From numerical test, I know $x=1$ is an attractive fixed point of the function
$$
f(x)=\frac12 \left(x+\frac{1}{x}\right),
$$
on $(0,\infty)$.
Is there a way to prove it?
Since
$$
f'(x)=\frac12\left(1-\frac{1}{x^2}\right),
$$
then
$$
|f'(x)| < 1,
$$
on $[1,\infty)$, and Banach contraction principle gives the result.
But how to proceed for $(0,1)$?
Let $a_0 \in (0,1)$ and choose
$$
0< \epsilon < a_0,
$$
then the derivative is bounded on $(\epsilon,\infty)$.

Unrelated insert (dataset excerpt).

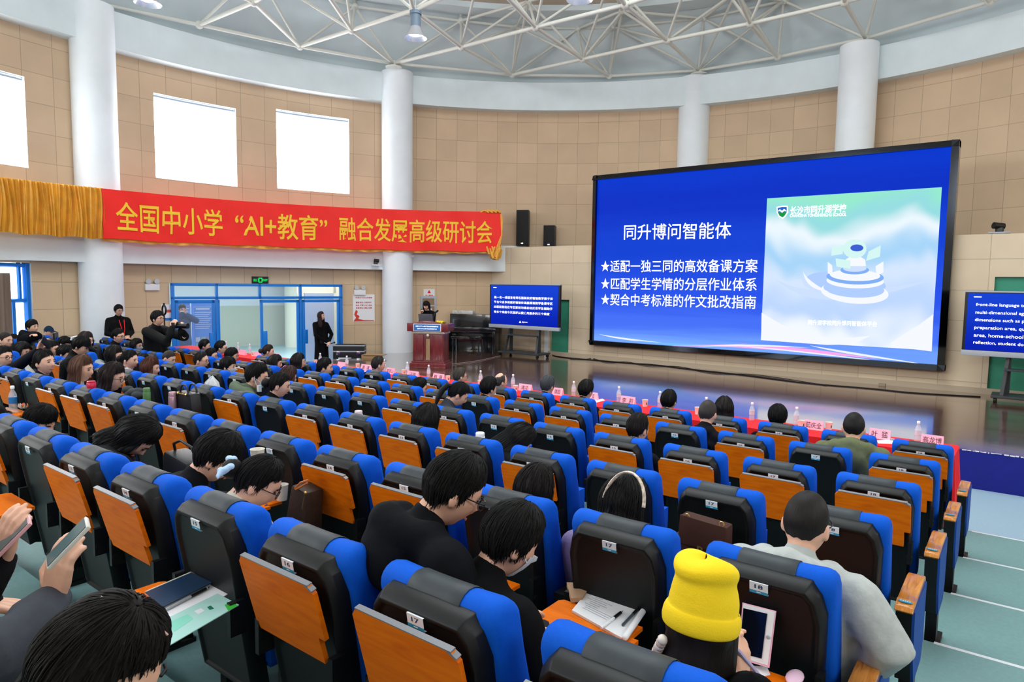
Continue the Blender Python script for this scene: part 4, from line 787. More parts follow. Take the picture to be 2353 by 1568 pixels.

But I don't see how to build a contraction on $(\epsilon,\infty)$, which gives the result.
I tried
$$
g(x)=\frac{1}{M}f(x),
$$
with
$$
M=\sup\{x\in(\epsilon,\infty):|f'(x)|\}+1,
$$
but it doesn't work.
Use the inequality $x+\frac{1}{x}\ge 2$, which can be proved many ways. For example, we can note that $\left(\sqrt{x}-\frac{1}{\sqrt{x}}\right)^2\ge 0$. Or else we can quote AM/GM.
Remark: The fixed point is in fact very attractive, since the derivative there is $0$.